* [Exercise directions] Find the lines of data that contain the string "this", then list them.

>> BEGIN

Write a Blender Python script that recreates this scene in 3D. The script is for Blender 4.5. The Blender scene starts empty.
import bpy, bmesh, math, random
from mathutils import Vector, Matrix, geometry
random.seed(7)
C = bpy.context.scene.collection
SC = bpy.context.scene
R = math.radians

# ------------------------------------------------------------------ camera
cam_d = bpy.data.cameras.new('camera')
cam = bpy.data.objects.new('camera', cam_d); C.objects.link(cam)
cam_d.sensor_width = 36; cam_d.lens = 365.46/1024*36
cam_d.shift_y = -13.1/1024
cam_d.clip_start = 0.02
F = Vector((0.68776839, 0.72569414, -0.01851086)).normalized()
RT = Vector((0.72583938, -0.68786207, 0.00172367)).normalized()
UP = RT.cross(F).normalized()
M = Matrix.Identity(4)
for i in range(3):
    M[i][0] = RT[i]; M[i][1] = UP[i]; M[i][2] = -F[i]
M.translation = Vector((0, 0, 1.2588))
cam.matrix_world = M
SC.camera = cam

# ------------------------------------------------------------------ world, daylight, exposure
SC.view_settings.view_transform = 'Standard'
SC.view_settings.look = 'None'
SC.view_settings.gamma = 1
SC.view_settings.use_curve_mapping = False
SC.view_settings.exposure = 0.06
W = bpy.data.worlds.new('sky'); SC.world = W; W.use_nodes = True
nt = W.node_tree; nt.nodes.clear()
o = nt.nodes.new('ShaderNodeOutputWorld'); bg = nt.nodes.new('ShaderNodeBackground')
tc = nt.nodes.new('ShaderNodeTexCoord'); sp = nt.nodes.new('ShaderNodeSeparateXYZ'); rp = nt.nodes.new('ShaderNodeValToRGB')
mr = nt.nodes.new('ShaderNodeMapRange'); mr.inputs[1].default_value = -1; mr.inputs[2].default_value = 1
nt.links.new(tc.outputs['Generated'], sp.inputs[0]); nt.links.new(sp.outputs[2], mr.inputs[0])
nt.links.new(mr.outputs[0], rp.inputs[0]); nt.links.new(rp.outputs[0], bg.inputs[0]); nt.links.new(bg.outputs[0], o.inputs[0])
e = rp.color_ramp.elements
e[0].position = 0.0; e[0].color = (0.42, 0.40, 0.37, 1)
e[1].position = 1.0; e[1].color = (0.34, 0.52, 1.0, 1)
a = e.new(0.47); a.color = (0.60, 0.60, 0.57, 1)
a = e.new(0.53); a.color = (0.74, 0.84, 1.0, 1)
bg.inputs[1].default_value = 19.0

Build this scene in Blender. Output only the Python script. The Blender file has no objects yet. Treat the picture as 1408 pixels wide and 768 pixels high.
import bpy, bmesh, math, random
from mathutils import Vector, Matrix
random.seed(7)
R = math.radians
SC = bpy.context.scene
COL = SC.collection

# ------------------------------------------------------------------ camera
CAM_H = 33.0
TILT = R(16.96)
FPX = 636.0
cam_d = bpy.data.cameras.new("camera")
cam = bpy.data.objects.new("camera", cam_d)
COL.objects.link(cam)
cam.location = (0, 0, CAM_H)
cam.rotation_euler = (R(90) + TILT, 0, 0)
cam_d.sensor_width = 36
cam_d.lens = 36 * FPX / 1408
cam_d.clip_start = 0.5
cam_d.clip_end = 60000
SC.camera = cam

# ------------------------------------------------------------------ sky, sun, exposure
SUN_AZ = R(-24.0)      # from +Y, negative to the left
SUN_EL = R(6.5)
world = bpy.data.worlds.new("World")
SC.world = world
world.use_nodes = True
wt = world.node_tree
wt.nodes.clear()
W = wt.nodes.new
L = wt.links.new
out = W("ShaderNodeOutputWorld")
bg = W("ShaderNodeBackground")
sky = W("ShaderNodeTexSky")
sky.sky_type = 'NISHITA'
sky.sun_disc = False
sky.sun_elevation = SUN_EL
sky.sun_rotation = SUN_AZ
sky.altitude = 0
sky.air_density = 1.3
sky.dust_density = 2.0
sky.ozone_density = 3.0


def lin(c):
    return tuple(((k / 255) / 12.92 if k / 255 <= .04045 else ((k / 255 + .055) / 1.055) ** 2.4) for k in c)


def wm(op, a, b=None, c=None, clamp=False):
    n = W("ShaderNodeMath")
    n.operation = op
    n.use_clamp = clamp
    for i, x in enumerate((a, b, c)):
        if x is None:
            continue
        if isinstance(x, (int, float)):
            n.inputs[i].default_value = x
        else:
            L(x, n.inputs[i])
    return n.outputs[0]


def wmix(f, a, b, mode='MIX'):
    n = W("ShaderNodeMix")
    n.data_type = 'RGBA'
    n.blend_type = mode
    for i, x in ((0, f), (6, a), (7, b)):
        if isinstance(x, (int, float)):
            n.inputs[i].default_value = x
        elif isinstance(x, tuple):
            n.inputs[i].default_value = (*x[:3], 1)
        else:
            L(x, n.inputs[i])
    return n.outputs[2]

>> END

* [The output]
Write a Blender Python script that recreates this scene in 3D. The script is for Blender 4.5. The Blender scene starts empty.
Build this scene in Blender. Output only the Python script. The Blender file has no objects yet. Treat the picture as 1408 pixels wide and 768 pixels high.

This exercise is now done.